• _DATA RECORDS_:
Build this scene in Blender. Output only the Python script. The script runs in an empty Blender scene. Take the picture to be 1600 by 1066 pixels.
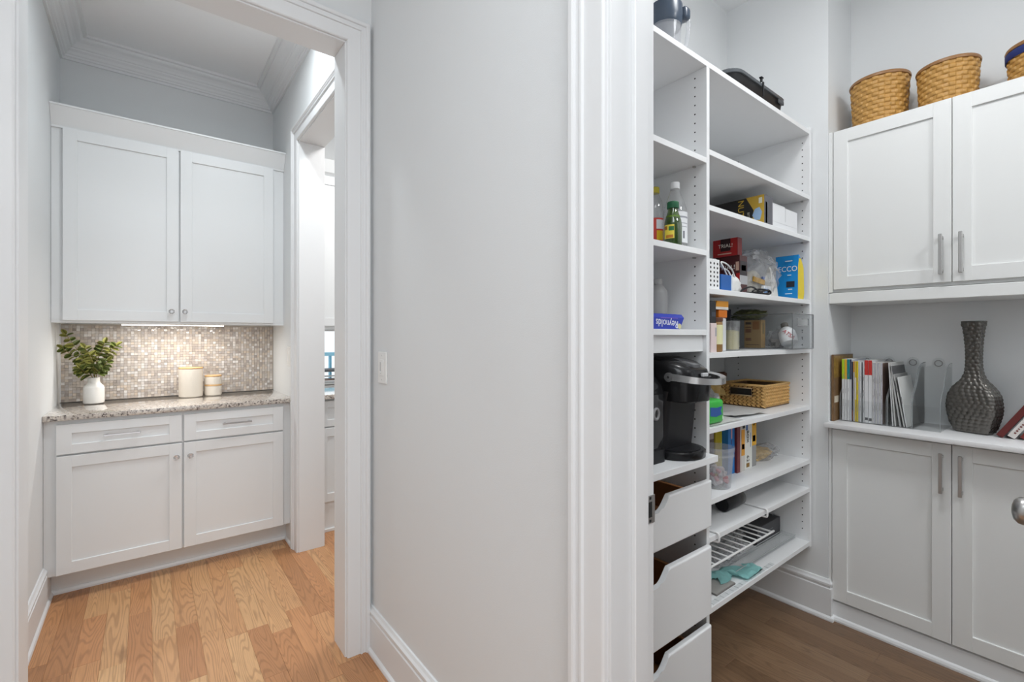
import bpy, bmesh, math, random
from mathutils import Vector, Matrix, noise
random.seed(7)
SC = bpy.context.scene
COL = SC.collection
R = math.radians

# ------------------------------------------------------------------ camera
cd = bpy.data.cameras.new('camera'); cam = bpy.data.objects.new('camera', cd); COL.objects.link(cam)
cam.location = (0, 0, 1.30)
cam.rotation_euler = (R(90), 0, R(52.06 - 90))
cd.sensor_width = 36.0; cd.lens = 732.7 / 1600 * 36.0; cd.shift_y = (525.46 - 533.0) / 1600
cd.clip_start = 0.02
SC.camera = cam

# ------------------------------------------------------------------ world, lights, exposure
W = bpy.data.worlds.new('world'); SC.world = W; W.use_nodes = True
bg = W.node_tree.nodes['Background']; bg.inputs[0].default_value = (0.94, 0.97, 1.0, 1); bg.inputs[1].default_value = 1.25
SC.view_settings.view_transform = 'Standard'; SC.view_settings.look = 'None'
SC.view_settings.exposure = 0.0; SC.view_settings.gamma = 1.0; SC.view_settings.use_curve_mapping = False
def area(name, loc, size, power, color=(1, 1, 1), rot=(0, 0, 0), shape='DISK', sy=None, spread=180):
    l = bpy.data.lights.new(name, 'AREA'); l.energy = power; l.color = color; l.shape = shape; l.size = size; l.spread = R(spread)
    if sy: l.size_y = sy
    o = bpy.data.objects.new(name, l); o.location = loc; o.rotation_euler = rot; COL.objects.link(o); return o
area('hall_light', (-0.15, -0.35, 3.02), 1.4, 31, (0.91, 0.965, 1.0))
area('niche_light', (0.40, 2.40, 3.005), 0.13, 8.0, (0.90, 0.965, 1.0), spread=160)
def bulb(name, loc, radius, power, color):
    l = bpy.data.lights.new(name, 'POINT'); l.energy = power; l.color = color; l.shadow_soft_size = radius
    o = bpy.data.objects.new(name, l); o.location = loc; COL.objects.link(o); return o
bulb('pantry_light', (1.60, 0.43, 2.78), 0.14, 5.0, (0.97, 0.985, 1.0))
area('pantry_light_down', (1.60, 0.43, 2.93), 0.30, 5.5, (0.97, 0.985, 1.0))
area('pantry_fill_light', (1.75, -1.05, 2.93), 0.40, 21, (0.97, 0.99, 1.0))  # fill lamp added out of view to lift the lower pantry cabinets
area('kitchen_light', (1.6, 2.6, 3.0), 0.6, 30, (1.0, 0.985, 0.97))
area('cabinet_light', (0.138, 3.50, 1.3585), 0.50, 3.0, (1.0, 0.965, 0.91), shape='RECTANGLE', sy=0.02)

# ------------------------------------------------------------------ materials
def mat(name, col, rough=0.5, metal=0.0, spec=0.5, bump=0.0, bscale=200.0, coat=0.0, var=0.0, vscale=6.0):
    m = bpy.data.materials.new(name); m.use_nodes = True
    nt = m.node_tree; p = nt.nodes['Principled BSDF']
    p.inputs['Base Color'].default_value = (*col, 1); p.inputs['Roughness'].default_value = rough
    p.inputs['Metallic'].default_value = metal; p.inputs['Specular IOR Level'].default_value = spec
    p.inputs['Coat Weight'].default_value = coat
    geo = nt.nodes.new('ShaderNodeNewGeometry')
    if var:
        n = nt.nodes.new('ShaderNodeTexNoise'); n.inputs['Scale'].default_value = vscale; n.inputs['Detail'].default_value = 4
        nt.links.new(geo.outputs['Position'], n.inputs['Vector'])
        r = nt.nodes.new('ShaderNodeMapRange'); r.inputs[3].default_value = 1 - var; r.inputs[4].default_value = 1 + var
        nt.links.new(n.outputs[0], r.inputs[0])
        mx = nt.nodes.new('ShaderNodeVectorMath'); mx.operation = 'SCALE'; mx.inputs[0].default_value = col
        nt.links.new(r.outputs[0], mx.inputs['Scale']); nt.links.new(mx.outputs[0], p.inputs['Base Color'])
    if bump:
        n = nt.nodes.new('ShaderNodeTexNoise'); n.inputs['Scale'].default_value = bscale; n.inputs['Detail'].default_value = 2
        nt.links.new(geo.outputs['Position'], n.inputs['Vector'])
        b = nt.nodes.new('ShaderNodeBump'); b.inputs['Strength'].default_value = bump; b.inputs['Distance'].default_value = 0.002
        nt.links.new(n.outputs[0], b.inputs['Height']); nt.links.new(b.outputs[0], p.inputs['Normal'])
    return m
def srgb(r, g, b):
    f = lambda c: ((c / 255 + 0.055) / 1.055) ** 2.4 if c > 10 else c / 255 / 12.92
    return (f(r), f(g), f(b))
def paint(name, r, g, b, **k): return mat(name, srgb(r, g, b), **k)
M = {}
M['wall'] = paint('wall_paint', 229, 231, 232, rough=0.65, spec=0.3, bump=0.12, bscale=260)
M['ceil'] = paint('ceiling_paint', 247, 248, 249, rough=0.8, spec=0.2, bump=0.08)
M['trim'] = paint('trim_paint', 232, 233, 234, rough=0.42, spec=0.35, bump=0.03, bscale=60)
M['cab'] = paint('cabinet_paint', 235, 237, 238, rough=0.34, bump=0.03, bscale=80)
M['cab2'] = paint('pantry_cabinet_paint', 237, 238, 237, rough=0.36, bump=0.03, bscale=80)
M['lam'] = paint('white_laminate', 236, 237, 238, rough=0.42, bump=0.02, bscale=300)
M['top'] = paint('white_counter', 236, 236, 237, rough=0.3)
M['nickel'] = mat('brushed_nickel', (0.50, 0.49, 0.48), 0.32, 1.0)
M['chrome'] = mat('chrome', (0.62, 0.62, 0.63), 0.1, 1.0)
M['hole'] = mat('dark_hole', (0.02, 0.02, 0.02), 0.9)
M['plate'] = paint('switch_plastic', 240, 240, 238, rough=0.3)
M['ceramic'] = paint('white_ceramic', 238, 236, 232, rough=0.4, bump=0.05, bscale=90)
M['cream'] = paint('cream_stoneware', 232, 224, 212, rough=0.5)
M['lightwood'] = paint('light_wood', 214, 172, 120, rough=0.5, var=0.12, vscale=60)
M['boxwood'] = paint('drawer_wood', 158, 108, 68, rough=0.5, var=0.15, vscale=25)
M['leaf'] = mat('eucalyptus_leaf', srgb(96, 108, 48), 0.5, var=0.35, vscale=40)
M['leaf2'] = mat('eucalyptus_leaf_light', srgb(138, 138, 66), 0.5, var=0.3, vscale=40)
M['stem'] = paint('stem', 140, 128, 70, rough=0.6)
M['black'] = mat('black_plastic', (0.010, 0.010, 0.011), 0.2, spec=0.3)
M['blackm'] = mat('black_matte', (0.014, 0.014, 0.016), 0.42, spec=0.3)
M['silver'] = mat('silver_plastic', (0.62, 0.62, 0.62), 0.25, 0.9)
M['wicker'] = mat('honey_wicker', srgb(192, 146, 78), 0.42, var=0.2, vscale=55)
M['wickrim'] = mat('wicker_rim', srgb(150, 108, 66), 0.4, var=0.12, vscale=30)
M['grass'] = mat('seagrass', srgb(214, 172, 108), 0.6, var=0.35, vscale=70)
M['navy'] = paint('navy_band', 24, 44, 110, rough=0.6)
M['paper'] = paint('paper_white', 228, 228, 226, rough=0.7, var=0.03, vscale=200)
M['kraft'] = paint('kraft_card', 172, 140, 92, rough=0.7, var=0.12, vscale=80)
M['white'] = paint('white_plastic', 236, 237, 238, rough=0.3)
M['wire'] = paint('white_wire', 235, 235, 235, rough=0.35)
M['teal'] = paint('teal_cloth', 172, 228, 226, rough=0.85, var=0.12, vscale=60)
M['charcoal'] = paint('charcoal_card', 66, 66, 70, rough=0.5)
M['slate'] = paint('slate_tile', 110, 106, 102, rough=0.5)
M['vasegrey'] = None
def clear(name, tint=(0.93, 0.95, 0.95), gloss=0.12, rough=0.05, haze=0.06, hcol=(0.85, 0.87, 0.88)):
    m = bpy.data.materials.new(name); m.use_nodes = True; nt = m.node_tree
    nt.nodes.remove(nt.nodes['Principled BSDF']); out = nt.nodes['Material Output']
    t = nt.nodes.new('ShaderNodeBsdfTransparent'); t.inputs[0].default_value = (*tint, 1)
    d = nt.nodes.new('ShaderNodeBsdfDiffuse'); d.inputs[0].default_value = (*hcol, 1)
    g = nt.nodes.new('ShaderNodeBsdfGlossy'); g.inputs['Roughness'].default_value = rough
    m1 = nt.nodes.new('ShaderNodeMixShader'); m1.inputs[0].default_value = haze
    m2 = nt.nodes.new('ShaderNodeMixShader')
    fr = nt.nodes.new('ShaderNodeLayerWeight'); fr.inputs[0].default_value = 0.35
    mr = nt.nodes.new('ShaderNodeMapRange'); mr.inputs[3].default_value = gloss * 0.4; mr.inputs[4].default_value = min(1, gloss * 5)
    nt.links.new(fr.outputs['Facing'], mr.inputs[0]); nt.links.new(mr.outputs[0], m2.inputs[0])
    nt.links.new(t.outputs[0], m1.inputs[1]); nt.links.new(d.outputs[0], m1.inputs[2])
    nt.links.new(m1.outputs[0], m2.inputs[1]); nt.links.new(g.outputs[0], m2.inputs[2]); nt.links.new(m2.outputs[0], out.inputs[0])
    return m
M['acrylic'] = clear('clear_acrylic', (0.975, 0.98, 0.98), 0.022, 0.04, 0.02)
M['binclear'] = clear('clear_bin_plastic', (0.88, 0.89, 0.90), 0.035, 0.06, 0.08, (0.7, 0.71, 0.72))
M['bag'] = clear('clear_bag_film', (0.93, 0.93, 0.94), 0.07, 0.28, 0.09, (0.8, 0.8, 0.8))
M['tub'] = clear('clear_tub_plastic', (0.95, 0.955, 0.965), 0.05, 0.1, 0.16, (0.86, 0.87, 0.9))
M['pet'] = clear('clear_bottle_plastic', (0.9, 0.9, 0.9), 0.12, 0.05, 0.12)
M['greenglass'] = clear('green_bottle_glass', (0.28, 0.42, 0.06), 0.12, 0.04, 0.25, srgb(70, 110, 20))
M['smoke'] = clear('smoky_tank_plastic', (0.30, 0.31, 0.33), 0.05, 0.06, 0.25, (0.10, 0.10, 0.11))
M['greyjug'] = paint('grey_jug_plastic', 150, 150, 150, rough=0.35)
M['pane'] = clear('window_glass', (0.97, 0.98, 0.98), 0.05, 0.02, 0.0)
def glass(name):
    m = mat(name, (0.97, 0.97, 0.98), 0.03); p = m.node_tree.nodes['Principled BSDF']
    p.inputs['Transmission Weight'].default_value = 0.85; p.inputs['IOR'].default_value = 1.5; return m
M['crystal'] = glass('crystal')
def emit(name, col, s):
    m = mat(name, col, 0.5); p = m.node_tree.nodes['Principled BSDF']
    p.inputs['Emission Color'].default_value = (*col, 1); p.inputs['Emission Strength'].default_value = s; return m
M['led'] = emit('led_strip', (1.0, 0.95, 0.86), 6.0)
M['diff'] = emit('light_diffuser', (1.0, 0.98, 0.95), 4.0)

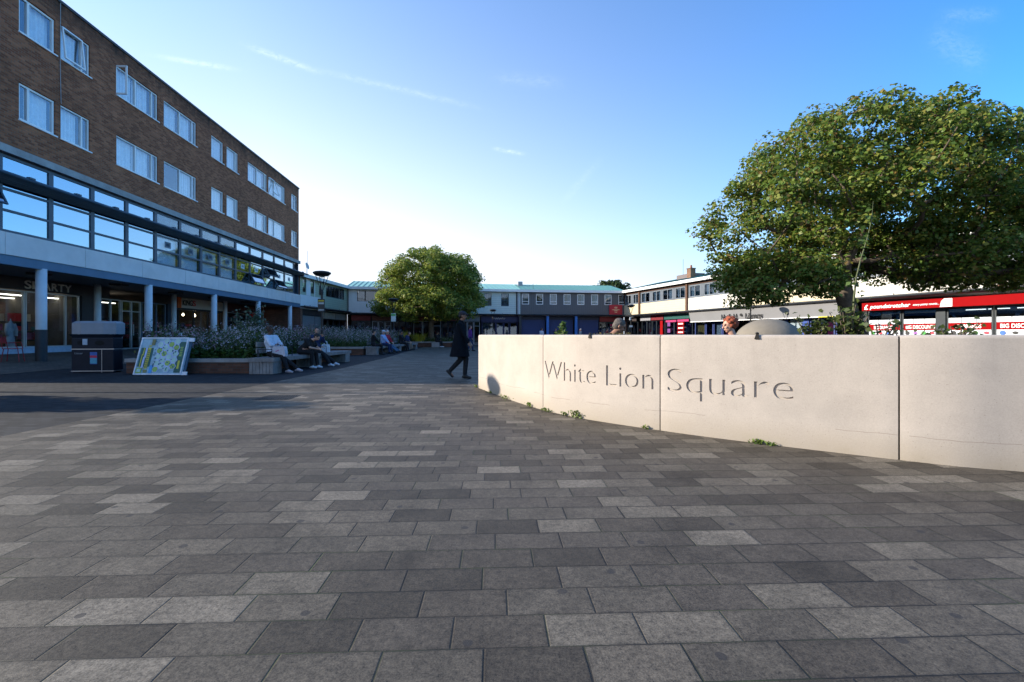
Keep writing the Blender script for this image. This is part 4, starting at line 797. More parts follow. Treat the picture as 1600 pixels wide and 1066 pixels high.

• _EXERCISE_: Retype the records above word for word, from their first line through the line containing "SC.camera = cam", and leave out every picture.

• _TASK ANSWER_:
Build this scene in Blender. Output only the Python script. The script runs in an empty Blender scene. Take the picture to be 1600 by 1066 pixels.
import bpy, bmesh, math, random
from mathutils import Vector, Matrix, noise
random.seed(7)
SC = bpy.context.scene
COL = SC.collection
R = math.radians

# ------------------------------------------------------------------ camera
cd = bpy.data.cameras.new('camera'); cam = bpy.data.objects.new('camera', cd); COL.objects.link(cam)
cam.location = (0, 0, 1.30)
cam.rotation_euler = (R(90), 0, R(52.06 - 90))
cd.sensor_width = 36.0; cd.lens = 732.7 / 1600 * 36.0; cd.shift_y = (525.46 - 533.0) / 1600
cd.clip_start = 0.02
SC.camera = cam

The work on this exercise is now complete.